A four-time senior club champion, McCord is also the club's de facto director of hijinks and, with the blessing of club owner Gregg Tryhus, social outreach ambassador. McCord brought J.B. Holmes to Whisper Rock in January 2006, when nobody, not even McCord, knew Holmes. (They met through a mutual friend.) The announcer was struck by the kid's length, but not struck dumb. He decided to stage an elaborate ruse.

"On the range we saw Geoff Ogilvy, Fred Couples and Paul Casey," McCord recalls. "I said, 'J.B., when we meet these guys I want you to hit the first few balls as hard as you can.'

"So we walked up," McCord continues. "I said, 'Guys, listen, I want to introduce you to a new guy on the Tour. I've been working with him a bit and I'm trying to tell him he needs some more clubhead speed if he's going to compete on the PGA Tour.' The back of the range is 378 yards, and there's an upslope at about 370. J.B. got up and flew the first one all the way back there. I said, 'Geoff, look at that! See how short his swing is? I need to get him longer!' He hit the second one, and it also went 370. Couples walked away and said, 'Oh, my gosh, not another one of these guys.' "
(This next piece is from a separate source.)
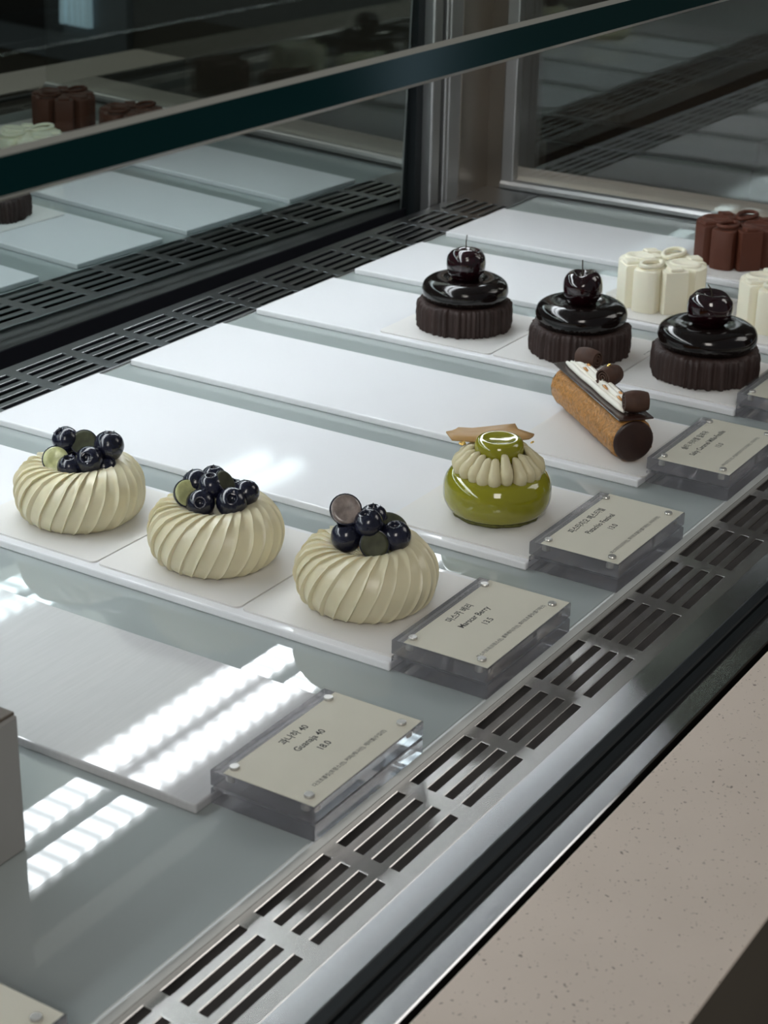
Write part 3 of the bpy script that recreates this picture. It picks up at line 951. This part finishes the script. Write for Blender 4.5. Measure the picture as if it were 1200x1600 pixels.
# ------------------------------------------------------------------ moulded flower cakes
def flower_outline(R):
    pts = []
    for q in range(4):
        base = q * PI / 2
        # rounded petal
        for a, r in ((-0.3927, 0.735), (-0.335, 0.90), (-0.285, 0.985), (-0.21, 1.025), (-0.10, 1.035), (0.0, 1.035), (0.10, 1.035), (0.21, 1.025), (0.285, 0.985), (0.335, 0.90)):
            pts.append((R * r * math.cos(base + a), R * r * math.sin(base + a)))
        # squared petal between
        b2 = base + PI / 4
        for a, r in ((-0.3927, 0.735), (-0.33, 0.92), (-0.27, 1.005), (0.0, 0.965), (0.27, 1.005), (0.33, 0.92)):
            pts.append((R * r * math.cos(b2 + a), R * r * math.sin(b2 + a)))
    return pts
def flower_mesh(R=0.0352, H=0.0345):
    o = flower_outline(R)
    n = len(o)
    rings = [(0.985, 0.0), (1.0, 0.001), (1.0, H - 0.0022), (0.985, H - 0.0008), (0.945, H), (0.62, H + 0.0002), (0.25, H - 0.0012)]
    v, f = [], []
    for s, z in rings: v += [(x * s, y * s, z) for x, y in o]
    for i in range(len(rings) - 1):
        for k in range(n):
            k2 = (k + 1) % n
            f.append((i * n + k, i * n + k2, (i + 1) * n + k2, (i + 1) * n + k))
    f += [tuple(range(n))[::-1], tuple((len(rings) - 1) * n + k for k in range(n))]
    me = bpy.data.meshes.new('moulded_body')
    me.from_pydata(v, [], f)
    for q in me.polygons: q.use_smooth = True
    me.set_sharp_from_angle(angle=math.radians(32))
    return me
FLM = flower_mesh()
def flower_cake(name, x, y, rz, mat, label, group):
    H = 0.0345
    t = tag(empty(name, (x, y, ZC), rz), label, 'cake', group)
    link('moulded_body', FLM.copy(), mat, t)
    for q in range(4):
        a = q * PI / 2
        ca, sa = math.cos(a), math.sin(a)
        pts = []
        for k in range(26):
            th = 2 * PI * k / 26
            lx = 0.0195 + 0.0135 * math.cos(th)
            ly = 0.0072 * math.sin(th) * (1 + 0.25 * math.cos(th))
            pts.append((ca * lx - sa * ly, sa * lx + ca * ly, H + 0.0022 + 0.0006 * math.cos(th)))
        if q % 2 == 0:
            tube('petal_loop', pts, 0.0018, mat, t, 8, True)
        else:
            pv_, pf_ = [], []
            for s_, dz in ((1.05, -0.001), (1.05, 0.0012), (0.97, 0.0020), (0.82, 0.0021), (0.74, 0.0010), (0.0, 0.0010)):
                for k in range(26):
                    th = 2 * PI * k / 26
                    lx = 0.0195 + 0.0125 * s_ * math.cos(th)
                    ly = 0.0098 * s_ * math.sin(th)
                    pv_.append((ca * lx - sa * ly, sa * lx + ca * ly, H + dz))
            for i in range(5):
                for k in range(26):
                    k2 = (k + 1) % 26
                    pf_.append((i * 26 + k, i * 26 + k2, (i + 1) * 26 + k2, (i + 1) * 26 + k))
            pyd('petal_pad', pv_, pf_, mat, t, True)
        b = a + PI / 4
        o = box('petal_tip', 0.0215, 0.0325, -0.0058, 0.0058, H - 0.001, H + 0.0024, mat, t, bev=0.0014)
        o.rotation_euler = (0, 0, b)
        o2 = box('petal_ridge', 0.009, 0.021, -0.0026, 0.0026, H - 0.001, H + 0.0012, mat, t, bev=0.0009)
        o2.rotation_euler = (0, 0, b)
    return t
flower_cake('ivory_flower_cake', 0.6652, 0.2018, 0.0, M['white_choc'], 'ivory moulded flower cake, whole one behind the cherry cakes', 'ivory flower cakes')
flower_cake('ivory_flower_cake', 0.6680, 0.0985, 0.0, M['white_choc'], 'ivory moulded flower cake cut by the frame edge', 'ivory flower cakes')
flower_cake('brown_flower_cake', 0.8195, 0.2010, 0.0, M['brown_choc'], 'reddish brown moulded flower cake by the end rail', 'brown flower cakes')
flower_cake('brown_flower_cake', 0.8215, 0.1000, 0.0, M['brown_choc'], 'reddish brown moulded flower cake, mostly hidden at the frame edge', 'brown flower cakes')

# ------------------------------------------------------------------ price signs
SW, SL, SH = 0.0548, 0.0877, 0.0181
def text_mesh(name, body, size, x, y, mat, parent, align='CENTER', bold=0.0, z=0.0, xscale=1.0):
    cu = bpy.data.curves.new(name, 'FONT')
    cu.body = body
    cu.size = size
    cu.align_x = align
    cu.align_y = 'CENTER'
    cu.offset = bold
    cu.resolution_u = 3
    ob = bpy.data.objects.new(name, cu)
    COL.objects.link(ob)
    dg = bpy.context.evaluated_depsgraph_get()
    me = bpy.data.meshes.new_from_object(ob.evaluated_get(dg))
    bpy.data.objects.remove(ob)
    bpy.data.curves.remove(cu)
    me.name = name
    me.materials.clear()
    o = link(name, me, mat, parent, False, (x, y, z))
    o.scale = (xscale, 1, 1)
    return o
plate_me = boxmesh('acrylic_plate', 0, SL, 0, SW, 0, SH / 2 - 0.0012, 0.0004, 1)
plate_me.materials.append(M['acrylic'])
vv, ff = lathe([(0.0021, 0.0), (0.0023, 0.0002), (0.0023, 0.0060), (0.0021, 0.0064)], 20)
mag_me = bpy.data.meshes.new('magnet')
mag_me.from_pydata(vv, [], ff)
mag_me.materials.append(M['magnet'])
def sign(x, y, rz, label, lines, fine):
    t = tag(empty('price_sign', (x, y, 0.0002), rz), label, 'sign', 'clear acrylic price signs')
    for nm, z in (('lower_plate', 0.0), ('upper_plate', SH / 2)):
        o = bpy.data.objects.new(nm, plate_me)
        o.location = (0, 0, z)
        COL.objects.link(o)
        o.parent = t
    zc = SH - 0.0008
    c = box('paper_card', 0.0006, SL - 0.0010, 0.0006, SW - 0.0068, zc - 0.00022, zc - 0.00008, M['paper'], t)
    cov = box('clear_cover', 0, SL, 0, SW, zc, SH, M['cover'], t)
    for yy, s, sz in zip((0.0412, 0.0328, 0.0250), lines, (0.0050, 0.0050, 0.0050)):
        if s: text_mesh('lettering', s, sz, 0.0440, yy, M['ink'], c, bold=0.00010, z=zc - 0.00004, xscale=0.96)
    if fine:
        text_mesh('fine_print', fine, 0.0027, 0.0420, 0.0098, M['ink_fine'], c, bold=0.00005, z=zc - 0.00004, xscale=0.98)
    for mx_, my_ in ((0.0065, 0.0463), (0.0795, 0.0468), (0.0793, 0.0068), (0.0062, 0.0069)):
        o = bpy.data.objects.new('magnet', mag_me)
        o.location = (mx_, my_, SH - 0.0060)
        COL.objects.link(o)
        o.parent = t
sign(-0.2794 - SL, -0.0030, 0.0, 'clear acrylic price sign cut by the bottom left corner', ('', '', ''), '')
sign(-0.1237, -0.0005, 0.0, 'clear acrylic price sign reading 18.0 in front of the empty scratched board', ('과나하 40', 'Guanaja 40', '18.0'), '다크초콜릿(프랑스산), 커피(케냐산), 캐러멜(수입산)')
sign(0.0230, -0.0005, 0.0, 'clear acrylic price sign reading 13.5 beside the blueberry cakes', ('마스카 베리', 'Marscar Berry', '13.5'), '마스카포네(프랑스산), 블루베리(국산), 화이트초콜릿(벨기에산)')
sign(0.1660, -0.0008, -0.004, 'clear acrylic price sign beside the green pistachio cake', ('피스타치오 페스티벌', 'Pistachio Festival', '13.0'), '피스타치오(미국산), 화이트초콜릿(벨기에산), 우유(국산)')
sign(0.3206, -0.0008, 0.003, 'clear acrylic price sign beside the pastry log', ('솔티 카라멜 밀푀유', 'Salty Caramel Mille-Feuille', '13.0'), '버터(프랑스산), 바닐라빈(마다가스카르산), 우유(국산)')
sign(0.4655, -0.0010, 0.0, 'clear acrylic price sign beside the cherry cakes, cut by the frame edge', ('', '', ''), '')

# riser block at the near left
rb = tag(empty('riser_block', (-0.194, 0.096, 0.0002)), 'grey square riser block at the left edge before the empty board', 'block')
box('block_body', -0.16, 0.0, 0.0, 0.16, 0.0, 0.0640, M['riser'], rb, bev=0.0012)
box('block_top', -0.1592, -0.0008, 0.0008, 0.1592, 0.0640, 0.0655, M['riser_edge'], rb, bev=0.0005)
To put it mildly, the Battle of Attrition is McCord's kind of golf tournament: fun, absurd, but still golf at its core, and thus worth trying to win. "One year I was paired with McCord and two other guys, and we were on the seventh hole of the Lower Course, a very difficult par-3," says CBS's Peter Kostis, another founding member. "I hit a shot in there about 12 feet from the hole. No one else hit the green, and their low score, before I tried my putt, was 6.

"The pin is always cut right on a shelf so if your ball doesn't hit the hole it goes 40 feet down the hill," Kostis continues. "McCord said, 'What are you going to do with this putt?' I said, 'I'm going to try to make it.' He said, 'No, no, aim two feet right. Lag it so we can make a team par and get out of here.' We argued about it, and finally that's what I did — I aimed it out to the right. I lagged it maybe two and a half feet, three feet right, but I lipped out my par putt. It went 40 feet down the hill and I made a 7. Every hole is like that." In other words, every putt is a stomach-churning, make-it-or-chase-it proposition, much like the ubiquitous "volcano hole" in miniature golf.

Whisper Rock is a stern test even under normal conditions. That nearly 200 of its 555 members have handicaps of 5 or better is impressive given how often they find themselves chipping for birdie. The Lower (Mickelson) Course, with its small, undulating, Pinehurst-influenced greens, is rated 73.3 from the way-back tees, while the newer, Upper (Tom Fazio) layout is at 73.0. "A 6-handicap at Whisper Rock is probably like a 1 or a 2 at most clubs," says club champ Streelman.